Every line with the word "objects" in it should be extracted from the data that follows.

# STORED DATA:
##############################

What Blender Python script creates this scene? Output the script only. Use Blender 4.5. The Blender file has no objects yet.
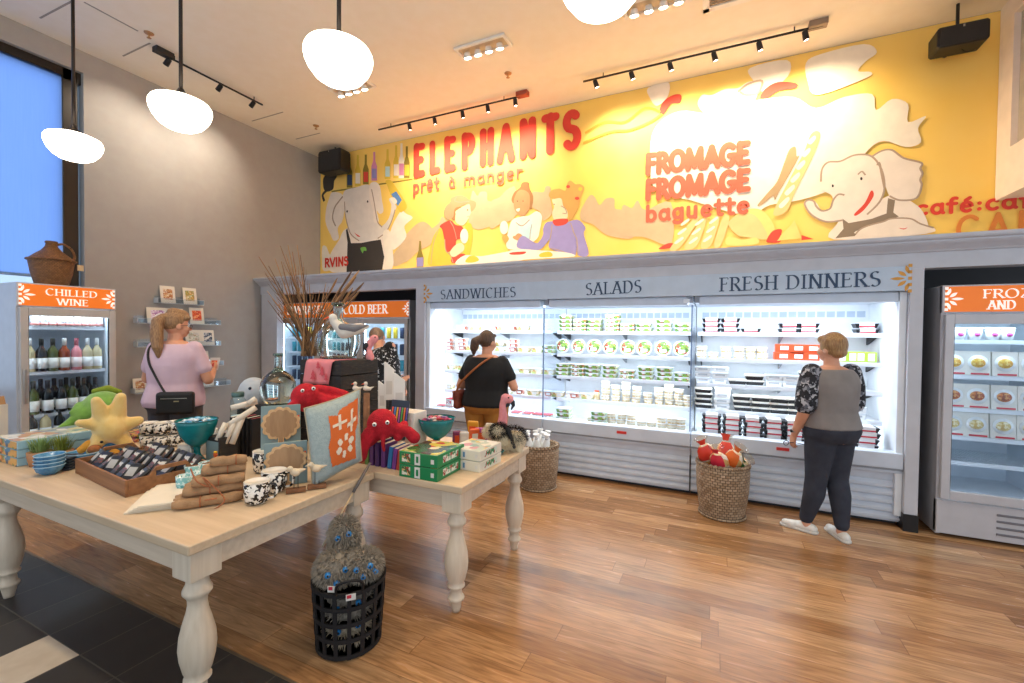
import bpy, bmesh, math, random
from mathutils import Vector, Matrix, noise
random.seed(11)
PI = math.pi
C = bpy.context.scene.collection
S = bpy.context.scene

# ---------------------------------------------------------------- camera
FPX, YAW, PITCH, ROLL = 440.34, 0.433632, -0.018861, 0.011035
EYE = Vector((0, 0, 1.6))
def cam_axes():
    cy, sy, cp, sp = math.cos(YAW), math.sin(YAW), math.cos(PITCH), math.sin(PITCH)
    f = Vector((-sy*cp, cy*cp, sp)); r = Vector((cy, sy, 0)); u = r.cross(f)
    c, s = math.cos(ROLL), math.sin(ROLL)
    return c*r + s*u, c*u - s*r, f
CR, CU, CF = cam_axes()
cd = bpy.data.cameras.new('camera'); cam = bpy.data.objects.new('camera', cd); C.objects.link(cam)
cd.sensor_width = 36; cd.lens = FPX*36/1024; cd.clip_start = .05; cd.clip_end = 100
cam.matrix_world = Matrix(((CR.x, CU.x, -CF.x, EYE.x), (CR.y, CU.y, -CF.y, EYE.y), (CR.z, CU.z, -CF.z, EYE.z), (0, 0, 0, 1)))
S.camera = cam
def P(px, py, ax, val):
    """the point of the plane ax=val that stands at pixel px,py of the photograph"""
    d = CR*((px-512)/FPX) - CU*((py-341.5)/FPX) + CF
    i = 'xyz'.index(ax); t = (val-EYE[i])/d[i]
    return EYE + d*t

# ---------------------------------------------------------------- exposure, world
S.view_settings.view_transform = 'Standard'; S.view_settings.look = 'None'
S.view_settings.gamma = 1; S.view_settings.use_curve_mapping = False
S.view_settings.exposure = 0.4
S.cycles.use_denoising = True
S.cycles.max_bounces = 8; S.cycles.transparent_max_bounces = 16
S.cycles.sample_clamp_indirect = 6
w = bpy.data.worlds.new('world'); S.world = w; w.use_nodes = True
bg = w.node_tree.nodes['Background']; bg.inputs[0].default_value = (0.78, 0.88, 1.0, 1); bg.inputs[1].default_value = 0.95

# ---------------------------------------------------------------- large lights
def aim(o, d): o.rotation_euler = Vector(d).to_track_quat('-Z', 'Y').to_euler()
def area(loc, d, sx, sy, watt, col=(1, 1, 1)):
    l = bpy.data.lights.new('area_light', 'AREA'); l.shape = 'RECTANGLE'; l.size = sx; l.size_y = sy; l.energy = watt; l.color = col
    o = bpy.data.objects.new('area_light', l); C.objects.link(o); o.location = loc; aim(o, d); return o
def spot(loc, d, watt, ang=60, col=(1, .8, .55), blend=.6, r=.03):
    l = bpy.data.lights.new('spot_light', 'SPOT'); l.energy = watt; l.spot_size = math.radians(ang); l.spot_blend = blend; l.color = col; l.shadow_soft_size = r
    o = bpy.data.objects.new('spot_light', l); C.objects.link(o); o.location = loc; aim(o, d); return o
WARM = (1, .78, .5)
for x0, x1 in ((-3.34, -1.8), (-1.74, -.24), (-.18, 1.36)):          # the lamps of the open cases, behind the canopy and under the shelves
    area(((x0+x1)/2, 4.86, 1.90), (0, .45, -1), x1-x0-.1, .08, 7.5, (.76, .88, 1))
    for z in (1.585, 1.315, 1.05, .785):
        area(((x0+x1)/2, 5.09, z), (0, .25, -1), x1-x0-.1, .04, 2.3, (.76, .88, 1))
# downlights of the recessed ceiling boxes
for x, y in ((-2.4, 4.3), (-4.38, 4.36), (-.5, 4.36), (-2.4, 1.0), (-.4, 1.0), (2.2, 2.0), (-.5, 2.6), (-4.4, 1.0)):
    spot((x, y, 4.62), (0, 0, -1), 95 if y > 3 or x < -1 else 34, 110, (1, .83, .62), .8, .1)
# ---------------------------------------------------------------- materials
def lin(h):
    h = h.lstrip('#'); o = []
    for i in (0, 2, 4):
        c = int(h[i:i+2], 16)/255; o.append(c/12.92 if c <= .04045 else ((c+.055)/1.055)**2.4)
    return (*o, 1)
MC = {}
def nodes_of(name):
    m = bpy.data.materials.new(name); m.use_nodes = True; nt = m.node_tree
    return m, nt, nt.nodes, nt.links, nt.nodes['Principled BSDF']
def mat(name, col, rough=.5, metal=0, col2=None, vs=8, bump=0, bs=60, emit=0, trans=0, spec=.5, sheen=0, det=3, lo=.35, hi=.65, stretch=None, sss=0):
    if name in MC: return MC[name]
    m, nt, N, L, b = nodes_of(name)
    b.inputs['Base Color'].default_value = lin(col); b.inputs['Roughness'].default_value = rough
    b.inputs['Metallic'].default_value = metal; b.inputs['Specular IOR Level'].default_value = spec
    if trans: b.inputs['Transmission Weight'].default_value = trans
    if sheen: b.inputs['Sheen Weight'].default_value = sheen
    tc = N.new('ShaderNodeTexCoord'); src = tc.outputs['Object']
    if stretch:
        mp = N.new('ShaderNodeMapping'); mp.inputs['Scale'].default_value = stretch; L.new(src, mp.inputs[0]); src = mp.outputs[0]
    n = N.new('ShaderNodeTexNoise'); n.inputs['Scale'].default_value = vs; n.inputs['Detail'].default_value = det; L.new(src, n.inputs['Vector'])
    r = N.new('ShaderNodeValToRGB'); r.color_ramp.elements[0].position = lo; r.color_ramp.elements[1].position = hi
    c1 = lin(col); c2 = lin(col2) if col2 else tuple(v*.93 for v in c1[:3])+(1,)
    r.color_ramp.elements[0].color = c1; r.color_ramp.elements[1].color = c2
    L.new(n.outputs['Fac'], r.inputs[0]); L.new(r.outputs[0], b.inputs['Base Color'])
    if emit:
        b.inputs['Emission Color'].default_value = lin(col); b.inputs['Emission Strength'].default_value = emit
    if bump:
        n2 = N.new('ShaderNodeTexNoise'); n2.inputs['Scale'].default_value = bs; n2.inputs['Detail'].default_value = 4; L.new(src, n2.inputs['Vector'])
        bp = N.new('ShaderNodeBump'); bp.inputs['Strength'].default_value = bump; bp.inputs['Distance'].default_value = .01
        L.new(n2.outputs['Fac'], bp.inputs['Height']); L.new(bp.outputs[0], b.inputs['Normal'])
    MC[name] = m; return m
def mottle(name, cols, scale=40, rough=.4, metal=0):
    """patches of several colours (food, printed pictures, shells)"""
    if name in MC: return MC[name]
    m, nt, N, L, b = nodes_of(name); b.inputs['Roughness'].default_value = rough; b.inputs['Metallic'].default_value = metal
    tc = N.new('ShaderNodeTexCoord'); v = N.new('ShaderNodeTexVoronoi'); v.inputs['Scale'].default_value = scale
    ns = N.new('ShaderNodeTexNoise'); ns.inputs['Scale'].default_value = scale*.8
    mx = N.new('ShaderNodeMix'); mx.data_type = 'VECTOR'; mx.inputs[0].default_value = .06
    L.new(tc.outputs['Object'], ns.inputs[0]); L.new(tc.outputs['Object'], mx.inputs[4]); L.new(ns.outputs['Color'], mx.inputs[5]); L.new(mx.outputs[1], v.inputs['Vector'])
    sp = N.new('ShaderNodeSeparateColor'); L.new(v.outputs['Color'], sp.inputs[0])
    r = N.new('ShaderNodeValToRGB'); r.color_ramp.interpolation = 'CONSTANT'; e = r.color_ramp.elements
    for i, c in enumerate(cols):
        x = e[i] if i < 2 else e.new(i/len(cols)); x.position = i/len(cols); x.color = lin(c)
    L.new(sp.outputs[0], r.inputs[0]); L.new(r.outputs[0], b.inputs['Base Color'])
    MC[name] = m; return m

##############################

# ANSWER FOR THE TASK:
What Blender Python script creates this scene? Output the script only. Use Blender 4.5. The Blender file has no objects yet.
cd = bpy.data.cameras.new('camera'); cam = bpy.data.objects.new('camera', cd); C.objects.link(cam)
    o = bpy.data.objects.new('area_light', l); C.objects.link(o); o.location = loc; aim(o, d); return o
    o = bpy.data.objects.new('spot_light', l); C.objects.link(o); o.location = loc; aim(o, d); return o